UConn and the ACC: The One That Got Away
Posted by Chris Kehoe on April 4th, 2014When the most recent jumble of conference realignment was underway, the ACC squarely targeted the Big East for its newest conquests. Commissioner John Swofford wanted to add programs that were strong in the revenue sports of football and basketball, holding distinctive geographic locations that would open up the conference to new fans and marketing possibilities. The ACC won out in a big way, snagging prominent athletic programs at Syracuse, Louisville, Notre Dame and Pittsburgh from the old Big East. While these programs are have had varying degrees of success in the sport that drives realignment, Notre Dame is the only football name brand (and the Irish retained their football independence). So while the current athletic landscape is shaped by the financial juggernaut that is college football, the ACC locked up some of the country’s most elite basketball programs.
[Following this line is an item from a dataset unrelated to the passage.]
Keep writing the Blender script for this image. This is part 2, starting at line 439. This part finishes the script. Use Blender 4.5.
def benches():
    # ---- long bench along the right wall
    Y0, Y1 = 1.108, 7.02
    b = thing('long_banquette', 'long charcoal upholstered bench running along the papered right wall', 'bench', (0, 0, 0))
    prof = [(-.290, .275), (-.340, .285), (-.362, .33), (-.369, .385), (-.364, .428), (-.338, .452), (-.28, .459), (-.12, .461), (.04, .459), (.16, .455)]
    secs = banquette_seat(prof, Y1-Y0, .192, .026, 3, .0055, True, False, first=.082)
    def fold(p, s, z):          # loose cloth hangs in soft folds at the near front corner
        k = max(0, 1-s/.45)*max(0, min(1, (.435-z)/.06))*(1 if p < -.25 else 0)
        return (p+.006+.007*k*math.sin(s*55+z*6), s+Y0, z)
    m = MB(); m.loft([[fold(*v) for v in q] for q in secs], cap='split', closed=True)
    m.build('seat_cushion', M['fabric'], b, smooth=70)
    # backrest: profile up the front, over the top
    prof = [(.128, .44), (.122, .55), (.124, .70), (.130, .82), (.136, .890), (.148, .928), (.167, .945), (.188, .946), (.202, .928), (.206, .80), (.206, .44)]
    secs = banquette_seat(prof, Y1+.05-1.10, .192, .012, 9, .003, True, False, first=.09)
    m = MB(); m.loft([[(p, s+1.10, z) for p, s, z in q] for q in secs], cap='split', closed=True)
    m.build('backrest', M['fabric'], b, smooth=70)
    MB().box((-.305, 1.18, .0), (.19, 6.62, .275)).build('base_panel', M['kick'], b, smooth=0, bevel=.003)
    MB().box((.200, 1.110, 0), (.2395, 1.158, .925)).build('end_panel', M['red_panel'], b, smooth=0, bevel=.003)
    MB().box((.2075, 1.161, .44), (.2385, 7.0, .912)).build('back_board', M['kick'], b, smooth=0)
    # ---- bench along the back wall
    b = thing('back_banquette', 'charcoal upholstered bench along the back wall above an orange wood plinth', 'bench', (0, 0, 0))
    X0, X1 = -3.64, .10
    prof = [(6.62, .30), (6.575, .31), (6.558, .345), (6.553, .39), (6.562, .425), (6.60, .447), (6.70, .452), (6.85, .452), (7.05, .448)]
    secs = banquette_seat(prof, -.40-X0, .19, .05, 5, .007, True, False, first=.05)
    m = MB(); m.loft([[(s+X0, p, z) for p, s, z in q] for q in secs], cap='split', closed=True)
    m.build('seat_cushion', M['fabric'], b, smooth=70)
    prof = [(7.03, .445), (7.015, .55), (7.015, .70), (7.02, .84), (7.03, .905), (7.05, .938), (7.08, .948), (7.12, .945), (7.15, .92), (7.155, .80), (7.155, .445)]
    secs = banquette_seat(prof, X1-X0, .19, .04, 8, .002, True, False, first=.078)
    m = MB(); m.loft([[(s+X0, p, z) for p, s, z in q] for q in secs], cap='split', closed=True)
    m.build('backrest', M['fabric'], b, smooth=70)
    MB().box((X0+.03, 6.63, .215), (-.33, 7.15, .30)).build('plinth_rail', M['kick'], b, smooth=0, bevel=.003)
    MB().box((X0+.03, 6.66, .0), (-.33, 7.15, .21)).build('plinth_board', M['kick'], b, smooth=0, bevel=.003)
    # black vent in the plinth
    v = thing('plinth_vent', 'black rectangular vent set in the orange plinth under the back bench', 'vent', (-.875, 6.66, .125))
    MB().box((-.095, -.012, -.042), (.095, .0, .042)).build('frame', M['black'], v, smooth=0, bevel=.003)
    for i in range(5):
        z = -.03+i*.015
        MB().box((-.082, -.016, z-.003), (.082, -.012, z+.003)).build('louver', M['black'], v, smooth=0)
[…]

So while the ACC may have sought greater football legitimacy as its primary goal, the league also landed two massively successful basketball programs in Syracuse and Louisville. As a result, the ACC may very well have positioned itself as the basketball conference of the future, made up of most if not all of the best programs up and down the East Coast. That is, with one notable exception. As the league plundered the Big East, it may have made a drastic mistake from a basketball perspective. The ACC left behind a basketball powerhouse in its own right, Connecticut, a school that all but pleaded for entry into the ACC and a Final Four participant in a season when no conference team made it past the Sweet Sixteen. Recall the silly preseason talk about how the ACC was supposed to be ‘the best ever’, and it leaves you wondering if the exclusion of a program like UConn was the right move. The basketball program based in Storrs has had continued and sustained excellence in the sport over a long period of time, winning the national title three times since 1999 (as well as 2004 and 2011), and putting 13 players into the NBA as lottery picks since 1994. Few programs can match that record.